• **OBJECTIVE**
Write every line out verbatim and omit the pictures.
-------- GIVEN INFORMATION --------
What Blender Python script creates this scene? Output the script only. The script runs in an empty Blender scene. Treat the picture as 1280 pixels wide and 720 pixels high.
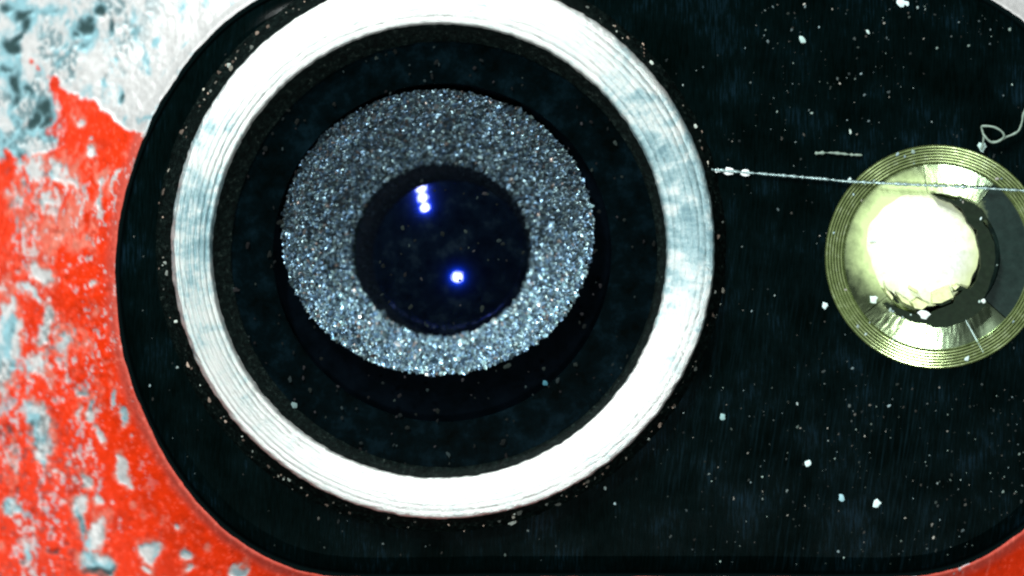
import bpy, bmesh, math, random
import numpy as np
from mathutils import Vector, Matrix

# ------------------------------------------------------------------ camera, light, exposure
random.seed(7)
rng = np.random.default_rng(7)
S = bpy.context.scene
C = S.collection
R = math.radians
PI = math.pi

def X(px): return (px - 640) / 100.0
def Y(py): return (360 - py) / 100.0

cam = bpy.data.objects.new('camera', bpy.data.cameras.new('camera'))
C.objects.link(cam)
cam.location = (0, 0, 80)
cam.data.sensor_width = 36
cam.data.lens = 225
cam.data.clip_end = 400
cam.data.dof.use_dof = True
cam.data.dof.focus_distance = 79.85
cam.data.dof.aperture_fstop = 0.045
S.camera = cam

W = bpy.data.worlds.new('World'); S.world = W; W.use_nodes = True
W.node_tree.nodes['Background'].inputs[0].default_value = (0.10, 0.26, 0.27, 1)
W.node_tree.nodes['Background'].inputs[1].default_value = 0.022

LENS_X, LENS_Y, LENS_Z = X(564), Y(322), -0.3
def led(name, theta, az, dist, size, irradiance, col):
    """one diode of the microscope's ring light, aimed at the lens"""
    d = bpy.data.lights.new(name, 'AREA'); d.shape = 'DISK'; d.size = size
    d.energy = irradiance * PI * dist * dist
    d.color = col
    o = bpy.data.objects.new(name, d); C.objects.link(o)
    v = Vector((math.sin(R(theta)) * math.cos(R(az)), math.sin(R(theta)) * math.sin(R(az)), math.cos(R(theta))))
    o.location = Vector((LENS_X, LENS_Y, LENS_Z)) + v * dist
    o.rotation_euler = v.to_track_quat('Z', 'Y').to_euler()
    return o
COOL = (0.93, 1.0, 0.985)
led('diode_lamp', 43.8, 118, 100, 6.4, 1.4, COOL)
led('diode_lamp', 51.5, 116, 100, 6.6, 1.35, COOL)
led('diode_lamp', 59, 114, 100, 6.6, 1.25, COOL)
led('diode_lamp', 13.9, -74, 100, 9.5, 1.85, COOL)

S.view_settings.view_transform = 'Standard'
S.view_settings.look = 'None'
S.view_settings.exposure = 0.3
S.view_settings.gamma = 1
S.cycles.filter_width = 2.2

# ------------------------------------------------------------------ noise on numpy arrays
def _hash(ix, iy, seed):
    h = (ix.astype(np.int64) * 374761393 + iy.astype(np.int64) * 668265263 + seed * 974634777) & 0xffffffff
    h = ((h ^ (h >> 13)) * 1274126177) & 0xffffffff
    h = h ^ (h >> 16)
    return (h & 0xffffff) / float(0xffffff)
def vnoise(x, y, seed=0):
    ix = np.floor(x); iy = np.floor(y)
    fx = x - ix; fy = y - iy
    fx = fx * fx * fx * (fx * (fx * 6 - 15) + 10); fy = fy * fy * fy * (fy * (fy * 6 - 15) + 10)
    a = _hash(ix, iy, seed); b = _hash(ix + 1, iy, seed)
    c = _hash(ix, iy + 1, seed); d = _hash(ix + 1, iy + 1, seed)
    return (a * (1 - fx) + b * fx) * (1 - fy) + (c * (1 - fx) + d * fx) * fy
def fbm(x, y, seed=0, octs=5, gain=0.55):
    s = np.zeros_like(x, dtype=float); t = 0; a = 1
    for k in range(octs):
        s += a * vnoise(x * 2 ** k + 17.3 * k, y * 2 ** k - 9.1 * k, seed + k * 31)
        t += a; a *= gain
    return s / t
def sstep(a, b, x):
    t = np.clip((x - a) / (b - a), 0, 1)
    return t * t * (3 - 2 * t)

# ------------------------------------------------------------------ object helpers
def mesh_from(name, V, F, mat, parent=None, loc=(0, 0, 0), smooth=True):
    me = bpy.data.meshes.new(name)
    V = np.asarray(V, dtype=np.float32)
    me.vertices.add(len(V)); me.vertices.foreach_set('co', V.ravel())
    if isinstance(F, np.ndarray):
        n = F.shape[1]
        me.loops.add(F.size); me.loops.foreach_set('vertex_index', F.astype(np.int32).ravel())
        me.polygons.add(len(F))
        me.polygons.foreach_set('loop_start', np.arange(0, F.size, n, dtype=np.int32))
        me.polygons.foreach_set('loop_total', np.full(len(F), n, dtype=np.int32))
        me.update(calc_edges=True)
    else:
        me = bpy.data.meshes.new(name); me.from_pydata([tuple(v) for v in V], [], F)
    me.validate()
    me.polygons.foreach_set('use_smooth', np.full(len(me.polygons), smooth))
    me.materials.append(mat)
    o = bpy.data.objects.new(name, me); C.objects.link(o)
    o.location = loc
    if parent: o.parent = parent
    return o
def tag(o, label=None, cat=None, group=None, kind=None):
    if label: o['label'] = label
    if cat: o['category'] = cat
    if group: o['group'] = group
    if kind: o['kind'] = kind
    return o
def set_col(o, name, arr):
    a = o.data.color_attributes.new(name, 'FLOAT_COLOR', 'POINT')
    a.data.foreach_set('color', np.ascontiguousarray(arr, dtype=np.float32).ravel())
def grid_faces(nu, nv, closed=True):
    u = np.arange(nu if closed else nu - 1); v = np.arange(nv - 1)
    U, Vv = np.meshgrid(u, v, indexing='ij')
    U2 = (U + 1) % nu
    return np.stack([U * nv + Vv, U * nv + Vv + 1, U2 * nv + Vv + 1, U2 * nv + Vv], -1).reshape(-1, 4)

def lathe(name, prof, mat, parent, center, n=720, wob=0.0, seed=0, zwob=0.0, wfreq=40, arc=None, sharp=None, depth=None):
    """prof: list of (radius, z, dx, dy): dx,dy shift that loop's centre. center in scene units."""
    prof = np.array([(p + (0, 0))[:4] if len(p) == 2 else p for p in prof], dtype=float)
    if arc: th = np.linspace(R(arc[0]), R(arc[1]), n)
    else: th = np.arange(n) * 2 * PI / n
    T, P = np.meshgrid(th, np.arange(len(prof)), indexing='ij')
    r = prof[P, 0]; z = prof[P, 1].copy()
    if wob:
        r = r + wob * (fbm(np.cos(T) * wfreq / 3 + 50, np.sin(T) * wfreq / 3 + 50 + P * 0.35, seed, 4) - 0.5) * 2
    if zwob:
        z = z + zwob * (fbm(np.cos(T) * wfreq / 2 + 90 + r * 6, np.sin(T) * wfreq / 2 + 90 + r * 6, seed + 5, 3) - 0.5) * 2
    if depth is not None: z = depth(T, P, z)
    x = r * np.cos(T) + prof[P, 2]; y = r * np.sin(T) + prof[P, 3]
    V = np.stack([x, y, z], -1).reshape(-1, 3)
    F = grid_faces(n, len(prof), closed=not arc)
    o = mesh_from(name, V, F, mat, parent, loc=(center[0], center[1], 0))
    if sharp: o.data.set_sharp_from_angle(angle=R(sharp))
    return o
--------
• **THE RESPONSE**
What Blender Python script creates this scene? Output the script only. The script runs in an empty Blender scene. Treat the picture as 1280 pixels wide and 720 pixels high.
import bpy, bmesh, math, random
import numpy as np
from mathutils import Vector, Matrix

# ------------------------------------------------------------------ camera, light, exposure
random.seed(7)
rng = np.random.default_rng(7)
S = bpy.context.scene
C = S.collection
R = math.radians
PI = math.pi

def X(px): return (px - 640) / 100.0
def Y(py): return (360 - py) / 100.0

cam = bpy.data.objects.new('camera', bpy.data.cameras.new('camera'))
C.objects.link(cam)
cam.location = (0, 0, 80)
cam.data.sensor_width = 36
cam.data.lens = 225
cam.data.clip_end = 400
cam.data.dof.use_dof = True
cam.data.dof.focus_distance = 79.85
cam.data.dof.aperture_fstop = 0.045
S.camera = cam

W = bpy.data.worlds.new('World'); S.world = W; W.use_nodes = True
W.node_tree.nodes['Background'].inputs[0].default_value = (0.10, 0.26, 0.27, 1)
W.node_tree.nodes['Background'].inputs[1].default_value = 0.022

LENS_X, LENS_Y, LENS_Z = X(564), Y(322), -0.3
def led(name, theta, az, dist, size, irradiance, col):
    """one diode of the microscope's ring light, aimed at the lens"""
    d = bpy.data.lights.new(name, 'AREA'); d.shape = 'DISK'; d.size = size
    d.energy = irradiance * PI * dist * dist
    d.color = col
    o = bpy.data.objects.new(name, d); C.objects.link(o)
    v = Vector((math.sin(R(theta)) * math.cos(R(az)), math.sin(R(theta)) * math.sin(R(az)), math.cos(R(theta))))
    o.location = Vector((LENS_X, LENS_Y, LENS_Z)) + v * dist
    o.rotation_euler = v.to_track_quat('Z', 'Y').to_euler()
    return o
COOL = (0.93, 1.0, 0.985)
led('diode_lamp', 43.8, 118, 100, 6.4, 1.4, COOL)
led('diode_lamp', 51.5, 116, 100, 6.6, 1.35, COOL)
led('diode_lamp', 59, 114, 100, 6.6, 1.25, COOL)
led('diode_lamp', 13.9, -74, 100, 9.5, 1.85, COOL)

S.view_settings.view_transform = 'Standard'
S.view_settings.look = 'None'
S.view_settings.exposure = 0.3
S.view_settings.gamma = 1
S.cycles.filter_width = 2.2

# ------------------------------------------------------------------ noise on numpy arrays
def _hash(ix, iy, seed):
    h = (ix.astype(np.int64) * 374761393 + iy.astype(np.int64) * 668265263 + seed * 974634777) & 0xffffffff
    h = ((h ^ (h >> 13)) * 1274126177) & 0xffffffff
    h = h ^ (h >> 16)
    return (h & 0xffffff) / float(0xffffff)
def vnoise(x, y, seed=0):
    ix = np.floor(x); iy = np.floor(y)
    fx = x - ix; fy = y - iy
    fx = fx * fx * fx * (fx * (fx * 6 - 15) + 10); fy = fy * fy * fy * (fy * (fy * 6 - 15) + 10)
    a = _hash(ix, iy, seed); b = _hash(ix + 1, iy, seed)
    c = _hash(ix, iy + 1, seed); d = _hash(ix + 1, iy + 1, seed)
    return (a * (1 - fx) + b * fx) * (1 - fy) + (c * (1 - fx) + d * fx) * fy
def fbm(x, y, seed=0, octs=5, gain=0.55):
    s = np.zeros_like(x, dtype=float); t = 0; a = 1
    for k in range(octs):
        s += a * vnoise(x * 2 ** k + 17.3 * k, y * 2 ** k - 9.1 * k, seed + k * 31)
        t += a; a *= gain
    return s / t
def sstep(a, b, x):
    t = np.clip((x - a) / (b - a), 0, 1)
    return t * t * (3 - 2 * t)

# ------------------------------------------------------------------ object helpers
def mesh_from(name, V, F, mat, parent=None, loc=(0, 0, 0), smooth=True):
    me = bpy.data.meshes.new(name)
    V = np.asarray(V, dtype=np.float32)
    me.vertices.add(len(V)); me.vertices.foreach_set('co', V.ravel())
    if isinstance(F, np.ndarray):
        n = F.shape[1]
        me.loops.add(F.size); me.loops.foreach_set('vertex_index', F.astype(np.int32).ravel())
        me.polygons.add(len(F))
        me.polygons.foreach_set('loop_start', np.arange(0, F.size, n, dtype=np.int32))
        me.polygons.foreach_set('loop_total', np.full(len(F), n, dtype=np.int32))
        me.update(calc_edges=True)
    else:
        me = bpy.data.meshes.new(name); me.from_pydata([tuple(v) for v in V], [], F)
    me.validate()
    me.polygons.foreach_set('use_smooth', np.full(len(me.polygons), smooth))
    me.materials.append(mat)
    o = bpy.data.objects.new(name, me); C.objects.link(o)
    o.location = loc
    if parent: o.parent = parent
    return o
def tag(o, label=None, cat=None, group=None, kind=None):
    if label: o['label'] = label
    if cat: o['category'] = cat
    if group: o['group'] = group
    if kind: o['kind'] = kind
    return o
def set_col(o, name, arr):
    a = o.data.color_attributes.new(name, 'FLOAT_COLOR', 'POINT')
    a.data.foreach_set('color', np.ascontiguousarray(arr, dtype=np.float32).ravel())
def grid_faces(nu, nv, closed=True):
    u = np.arange(nu if closed else nu - 1); v = np.arange(nv - 1)
    U, Vv = np.meshgrid(u, v, indexing='ij')
    U2 = (U + 1) % nu
    return np.stack([U * nv + Vv, U * nv + Vv + 1, U2 * nv + Vv + 1, U2 * nv + Vv], -1).reshape(-1, 4)

def lathe(name, prof, mat, parent, center, n=720, wob=0.0, seed=0, zwob=0.0, wfreq=40, arc=None, sharp=None, depth=None):
    """prof: list of (radius, z, dx, dy): dx,dy shift that loop's centre. center in scene units."""
    prof = np.array([(p + (0, 0))[:4] if len(p) == 2 else p for p in prof], dtype=float)
    if arc: th = np.linspace(R(arc[0]), R(arc[1]), n)
    else: th = np.arange(n) * 2 * PI / n
    T, P = np.meshgrid(th, np.arange(len(prof)), indexing='ij')
    r = prof[P, 0]; z = prof[P, 1].copy()
    if wob:
        r = r + wob * (fbm(np.cos(T) * wfreq / 3 + 50, np.sin(T) * wfreq / 3 + 50 + P * 0.35, seed, 4) - 0.5) * 2
    if zwob:
        z = z + zwob * (fbm(np.cos(T) * wfreq / 2 + 90 + r * 6, np.sin(T) * wfreq / 2 + 90 + r * 6, seed + 5, 3) - 0.5) * 2
    if depth is not None: z = depth(T, P, z)
    x = r * np.cos(T) + prof[P, 2]; y = r * np.sin(T) + prof[P, 3]
    V = np.stack([x, y, z], -1).reshape(-1, 3)
    F = grid_faces(n, len(prof), closed=not arc)
    o = mesh_from(name, V, F, mat, parent, loc=(center[0], center[1], 0))
    if sharp: o.data.set_sharp_from_angle(angle=R(sharp))
    return o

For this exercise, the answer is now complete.